Jazz anyone? The Big Band, Arkestra are too cool for this planet

by Ryan Snyder

Jazz anyone? The Big Band, Arkestra are too cool for this planet

Sometimes a visionary artist can create something bigger themselves, a living testament to their influence that indelibly persists beyond their own expiration. Jazz luminaries Charles Mingus and Sun Ra vacated this mortal coil 29 and 16 years ago respectively, but the bands bearing their names still carry forward their legacies and, in the case of Sun Ra, with many of the same musicians he played alongside his entire career. Both masters’ works were on display at Duke University’s Page Auditorium this past Saturday as the Mingus Big Band and the Sun Ra Arkestra co-headlined a rarified evening of remarkable jazz arrangements.

While their basketball program might be hated as equally as it’s loved, there’s no debating the merits of Duke’s performing arts series. It consistently puts together bills of underappreciated and overly talented artists from all corners of contemporary music.

The previous evening saw venerable free jazz man James “Blood” Ulmer incinerate an audience with his free-wheeling guitar style and irrepressibly soulful voice and they followed it up with what was basically a once-in-a-lifetime gig from two orchestras with nearly 30 members between them. Of the three bands carrying Mingus’s handle, the Big Band is the Cadillac. The 14-strong band is rather uncomplicated in its construction; piano, upright bass, drums, three trumpets, three trombones and five saxes; but the sound it creates is like no other.

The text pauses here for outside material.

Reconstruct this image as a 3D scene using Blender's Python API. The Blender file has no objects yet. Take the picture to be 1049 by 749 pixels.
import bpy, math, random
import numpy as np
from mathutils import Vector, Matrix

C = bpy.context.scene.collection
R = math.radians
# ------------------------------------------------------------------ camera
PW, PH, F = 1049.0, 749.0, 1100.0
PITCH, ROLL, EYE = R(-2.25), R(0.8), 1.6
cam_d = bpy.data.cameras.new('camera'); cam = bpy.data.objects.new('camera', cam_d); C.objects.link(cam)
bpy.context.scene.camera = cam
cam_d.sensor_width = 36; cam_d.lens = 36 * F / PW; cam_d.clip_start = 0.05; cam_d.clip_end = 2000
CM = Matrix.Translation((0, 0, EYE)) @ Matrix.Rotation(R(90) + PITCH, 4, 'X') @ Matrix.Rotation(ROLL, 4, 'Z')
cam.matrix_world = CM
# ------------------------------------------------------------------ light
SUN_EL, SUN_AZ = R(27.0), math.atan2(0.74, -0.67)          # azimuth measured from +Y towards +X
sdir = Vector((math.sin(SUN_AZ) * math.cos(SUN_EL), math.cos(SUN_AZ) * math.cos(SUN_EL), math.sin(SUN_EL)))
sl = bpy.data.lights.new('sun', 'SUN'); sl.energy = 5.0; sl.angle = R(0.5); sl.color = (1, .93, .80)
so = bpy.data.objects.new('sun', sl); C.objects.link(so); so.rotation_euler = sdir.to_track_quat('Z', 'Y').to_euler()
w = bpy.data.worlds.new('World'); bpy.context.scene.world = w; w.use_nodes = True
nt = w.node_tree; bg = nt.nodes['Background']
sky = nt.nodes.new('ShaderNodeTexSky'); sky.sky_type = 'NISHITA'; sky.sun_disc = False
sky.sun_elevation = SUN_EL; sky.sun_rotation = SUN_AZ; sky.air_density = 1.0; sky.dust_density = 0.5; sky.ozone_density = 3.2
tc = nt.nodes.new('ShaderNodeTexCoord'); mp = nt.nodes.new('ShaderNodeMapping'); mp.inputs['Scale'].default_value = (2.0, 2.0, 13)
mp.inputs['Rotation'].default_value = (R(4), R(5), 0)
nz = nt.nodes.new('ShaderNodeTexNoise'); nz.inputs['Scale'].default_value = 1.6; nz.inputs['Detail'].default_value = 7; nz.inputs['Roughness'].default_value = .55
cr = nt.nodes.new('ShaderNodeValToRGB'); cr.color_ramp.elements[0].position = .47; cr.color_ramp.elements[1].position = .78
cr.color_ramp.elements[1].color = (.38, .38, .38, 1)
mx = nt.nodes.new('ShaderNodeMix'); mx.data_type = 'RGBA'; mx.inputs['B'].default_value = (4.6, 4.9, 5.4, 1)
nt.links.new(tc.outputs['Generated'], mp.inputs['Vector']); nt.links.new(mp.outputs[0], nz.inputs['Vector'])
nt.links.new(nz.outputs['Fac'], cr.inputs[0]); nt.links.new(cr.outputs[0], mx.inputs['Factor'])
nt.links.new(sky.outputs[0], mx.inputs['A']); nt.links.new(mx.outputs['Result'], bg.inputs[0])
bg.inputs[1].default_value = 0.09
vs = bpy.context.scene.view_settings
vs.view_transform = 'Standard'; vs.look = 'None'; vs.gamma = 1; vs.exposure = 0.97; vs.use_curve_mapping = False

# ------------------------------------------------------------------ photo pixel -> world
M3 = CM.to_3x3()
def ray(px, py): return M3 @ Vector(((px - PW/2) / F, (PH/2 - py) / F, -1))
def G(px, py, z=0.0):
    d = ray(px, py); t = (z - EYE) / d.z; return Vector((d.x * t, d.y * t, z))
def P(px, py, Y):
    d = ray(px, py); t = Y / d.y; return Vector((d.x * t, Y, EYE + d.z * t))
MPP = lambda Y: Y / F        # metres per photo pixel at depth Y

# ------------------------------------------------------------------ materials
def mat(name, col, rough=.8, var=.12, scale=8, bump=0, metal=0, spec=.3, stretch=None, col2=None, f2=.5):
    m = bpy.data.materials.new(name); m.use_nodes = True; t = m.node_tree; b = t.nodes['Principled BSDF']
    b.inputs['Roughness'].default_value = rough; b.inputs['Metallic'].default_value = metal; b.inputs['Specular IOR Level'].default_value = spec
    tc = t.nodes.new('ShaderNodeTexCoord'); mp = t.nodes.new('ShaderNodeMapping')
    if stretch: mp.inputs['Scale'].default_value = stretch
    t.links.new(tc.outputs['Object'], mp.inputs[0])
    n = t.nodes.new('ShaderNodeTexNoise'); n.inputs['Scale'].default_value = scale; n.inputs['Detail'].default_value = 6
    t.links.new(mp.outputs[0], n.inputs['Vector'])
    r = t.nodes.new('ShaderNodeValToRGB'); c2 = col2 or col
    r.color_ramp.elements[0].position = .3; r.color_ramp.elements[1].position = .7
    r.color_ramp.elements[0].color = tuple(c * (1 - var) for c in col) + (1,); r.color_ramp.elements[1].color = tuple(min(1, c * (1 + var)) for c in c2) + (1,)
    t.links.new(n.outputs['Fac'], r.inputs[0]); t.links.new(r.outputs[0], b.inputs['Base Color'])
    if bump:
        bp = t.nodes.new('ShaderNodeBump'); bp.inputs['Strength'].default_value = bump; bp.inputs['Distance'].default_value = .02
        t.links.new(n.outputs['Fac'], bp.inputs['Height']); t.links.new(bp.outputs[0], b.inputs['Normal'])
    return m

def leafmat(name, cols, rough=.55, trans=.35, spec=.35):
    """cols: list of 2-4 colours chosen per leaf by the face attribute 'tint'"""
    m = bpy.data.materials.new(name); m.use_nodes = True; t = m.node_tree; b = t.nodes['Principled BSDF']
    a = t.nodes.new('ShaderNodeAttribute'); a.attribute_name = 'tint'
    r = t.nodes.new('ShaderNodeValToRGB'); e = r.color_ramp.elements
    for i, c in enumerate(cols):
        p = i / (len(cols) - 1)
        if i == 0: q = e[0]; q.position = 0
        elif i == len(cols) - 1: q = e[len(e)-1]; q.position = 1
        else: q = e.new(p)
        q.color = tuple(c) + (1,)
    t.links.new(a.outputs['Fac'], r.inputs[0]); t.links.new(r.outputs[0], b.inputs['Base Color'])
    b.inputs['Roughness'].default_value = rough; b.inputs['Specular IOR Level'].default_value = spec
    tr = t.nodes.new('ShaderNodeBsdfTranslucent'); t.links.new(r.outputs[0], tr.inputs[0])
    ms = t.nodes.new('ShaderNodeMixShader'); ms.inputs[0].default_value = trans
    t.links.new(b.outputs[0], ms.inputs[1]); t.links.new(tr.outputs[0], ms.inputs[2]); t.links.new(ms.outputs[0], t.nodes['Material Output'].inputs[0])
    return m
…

Mingus’s greatest distinction was assimilating influences from hard bop, modal jazz and avant garde without necessarily being immediately identifiable as any one in particular. This particular evening, however, the set list leaned heavily toward Mingus’s best hard-bop standards, infusing spirited Southern gospel vocals with the rolling brass chorale. Trombonist Ku-umba Frank Lacy pulled a double session on “Goodbye Porkpie Hat” and “Fables of Faubus,” one of a handful of markedly protest-oriented pieces featured in their 90-minute set. Lacy was singled out for funky solos one minute and the next chanting, “Two, four, six, eight, they brainwash and teach you hate” in his husky diction, as his accompaniment followed his emotional lyrics to a slow crescendo.

Whereas Mingus wasn’t shy about his often racially charged work, Sun Ra practiced a bit of cognitive dissonance in regards to the Civil Rights Movement. A noted pioneer in the Afrofuturist movement, Sun Ra simply stated that he originated from a time and place where race simply wasn’t an issue — i.e. space and Saturn specifically. The glittery dashikis that constitute the band’s wardrobe might not seem all that extravagant, but within the context of their period of origin, it only compounds their musical eccentricity. Their gaudy attire aside, the first thing you notice about the Arkestra is their age. Many of these guys have been in this very band since the ’60s and ’70s, though some hail from the pre-civil rights 1950s, which just makes this incredible band all that much cooler.

Under the direction of saxophonist Marshall Allen, possibly the hippest octogenarian alive, the Arkestra emanated controlled chaos onstage and occasionally in the crowd. Using a unique blend of swing roots and bouncing Dixieland with a signature layer of cosmic discovery over top, Allen was all over the stage, giving his band vigorous direction while playing a formidable lead. The band refused to stay seated either, as Eddie Thomas bolted through the audience with cowbell in hand and trumpeter Michael Ray (of New Orlean’s Cosmic Krewe) broke out his ridiculously agile second-lines at the stage forefront. Notable pieces from the New York, Chicago and Philadelphia periods like “Face the Sun,” “Life is Splendid,” “When Angels Speak of Love” and the opus “Space is the Place” all graced the blissful 90 minutes, as even the staid Duke audience was moved to the unusual.

The final 10 minutes of the night was like something out of the “Chappelle’s Show” bit where Dave Chappelle shows how white people dance by bringing John Mayer to play guitar in the midst of a busy office. A crude conga line formed around the front of the stage, as two dozen uncoordinated, middle-aged baby boomers proved all the stereotypes true with arrhythmic and vaguely amorous gyrations. Not that anyone could blame them for bad dancing, especially considering the cosmic grooves emanating from the stage. It’s extraordinary that such aged music can still move some in such a way, but then again, space can be a pretty hip place.